■ **Challenge**
The listing must be reproduced in full, exactly as it stands.

>> Begin Given information

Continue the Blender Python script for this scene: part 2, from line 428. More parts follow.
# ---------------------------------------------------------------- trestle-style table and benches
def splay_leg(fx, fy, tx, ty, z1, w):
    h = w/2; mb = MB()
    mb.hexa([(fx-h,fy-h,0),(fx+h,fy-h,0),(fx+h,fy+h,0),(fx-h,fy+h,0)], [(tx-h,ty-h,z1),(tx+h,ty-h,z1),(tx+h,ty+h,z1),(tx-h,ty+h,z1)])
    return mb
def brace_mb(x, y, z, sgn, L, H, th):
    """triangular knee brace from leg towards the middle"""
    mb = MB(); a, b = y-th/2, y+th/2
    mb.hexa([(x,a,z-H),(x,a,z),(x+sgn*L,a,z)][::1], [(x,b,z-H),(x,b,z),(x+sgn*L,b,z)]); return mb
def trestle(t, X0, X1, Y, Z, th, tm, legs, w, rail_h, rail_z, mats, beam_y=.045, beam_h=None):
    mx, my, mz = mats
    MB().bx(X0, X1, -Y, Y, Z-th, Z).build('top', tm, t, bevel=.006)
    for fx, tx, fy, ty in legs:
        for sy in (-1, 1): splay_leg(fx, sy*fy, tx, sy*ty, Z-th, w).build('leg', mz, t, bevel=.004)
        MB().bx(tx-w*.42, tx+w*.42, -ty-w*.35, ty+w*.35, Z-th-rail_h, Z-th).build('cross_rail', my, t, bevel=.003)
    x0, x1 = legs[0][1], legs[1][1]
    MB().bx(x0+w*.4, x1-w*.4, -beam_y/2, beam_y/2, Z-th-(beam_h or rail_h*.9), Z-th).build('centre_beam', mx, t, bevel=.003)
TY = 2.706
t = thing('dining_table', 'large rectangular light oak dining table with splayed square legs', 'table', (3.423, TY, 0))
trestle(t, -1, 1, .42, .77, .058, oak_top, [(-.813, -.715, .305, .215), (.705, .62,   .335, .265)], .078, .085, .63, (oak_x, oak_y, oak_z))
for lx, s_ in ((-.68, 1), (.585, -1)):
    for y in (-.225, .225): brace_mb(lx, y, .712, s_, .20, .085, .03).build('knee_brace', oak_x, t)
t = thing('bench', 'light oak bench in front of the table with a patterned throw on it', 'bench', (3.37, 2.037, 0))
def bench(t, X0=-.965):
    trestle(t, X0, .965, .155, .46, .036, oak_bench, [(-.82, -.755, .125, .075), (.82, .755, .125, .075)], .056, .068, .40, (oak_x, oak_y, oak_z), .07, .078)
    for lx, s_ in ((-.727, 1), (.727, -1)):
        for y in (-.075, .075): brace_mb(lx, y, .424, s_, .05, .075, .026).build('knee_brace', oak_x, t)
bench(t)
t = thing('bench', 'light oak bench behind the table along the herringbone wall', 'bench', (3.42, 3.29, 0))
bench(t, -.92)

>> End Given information

■ **Exercise response**
Continue the Blender Python script for this scene: part 2, from line 428. More parts follow.
# ---------------------------------------------------------------- trestle-style table and benches
def splay_leg(fx, fy, tx, ty, z1, w):
    h = w/2; mb = MB()
    mb.hexa([(fx-h,fy-h,0),(fx+h,fy-h,0),(fx+h,fy+h,0),(fx-h,fy+h,0)], [(tx-h,ty-h,z1),(tx+h,ty-h,z1),(tx+h,ty+h,z1),(tx-h,ty+h,z1)])
    return mb
def brace_mb(x, y, z, sgn, L, H, th):
    """triangular knee brace from leg towards the middle"""
    mb = MB(); a, b = y-th/2, y+th/2
    mb.hexa([(x,a,z-H),(x,a,z),(x+sgn*L,a,z)][::1], [(x,b,z-H),(x,b,z),(x+sgn*L,b,z)]); return mb
def trestle(t, X0, X1, Y, Z, th, tm, legs, w, rail_h, rail_z, mats, beam_y=.045, beam_h=None):
    mx, my, mz = mats
    MB().bx(X0, X1, -Y, Y, Z-th, Z).build('top', tm, t, bevel=.006)
    for fx, tx, fy, ty in legs:
        for sy in (-1, 1): splay_leg(fx, sy*fy, tx, sy*ty, Z-th, w).build('leg', mz, t, bevel=.004)
        MB().bx(tx-w*.42, tx+w*.42, -ty-w*.35, ty+w*.35, Z-th-rail_h, Z-th).build('cross_rail', my, t, bevel=.003)
    x0, x1 = legs[0][1], legs[1][1]
    MB().bx(x0+w*.4, x1-w*.4, -beam_y/2, beam_y/2, Z-th-(beam_h or rail_h*.9), Z-th).build('centre_beam', mx, t, bevel=.003)
TY = 2.706
t = thing('dining_table', 'large rectangular light oak dining table with splayed square legs', 'table', (3.423, TY, 0))
trestle(t, -1, 1, .42, .77, .058, oak_top, [(-.813, -.715, .305, .215), (.705, .62,   .335, .265)], .078, .085, .63, (oak_x, oak_y, oak_z))
for lx, s_ in ((-.68, 1), (.585, -1)):
    for y in (-.225, .225): brace_mb(lx, y, .712, s_, .20, .085, .03).build('knee_brace', oak_x, t)
t = thing('bench', 'light oak bench in front of the table with a patterned throw on it', 'bench', (3.37, 2.037, 0))
def bench(t, X0=-.965):
    trestle(t, X0, .965, .155, .46, .036, oak_bench, [(-.82, -.755, .125, .075), (.82, .755, .125, .075)], .056, .068, .40, (oak_x, oak_y, oak_z), .07, .078)
    for lx, s_ in ((-.727, 1), (.727, -1)):
        for y in (-.075, .075): brace_mb(lx, y, .424, s_, .05, .075, .026).build('knee_brace', oak_x, t)
bench(t)
t = thing('bench', 'light oak bench behind the table along the herringbone wall', 'bench', (3.42, 3.29, 0))
bench(t, -.92)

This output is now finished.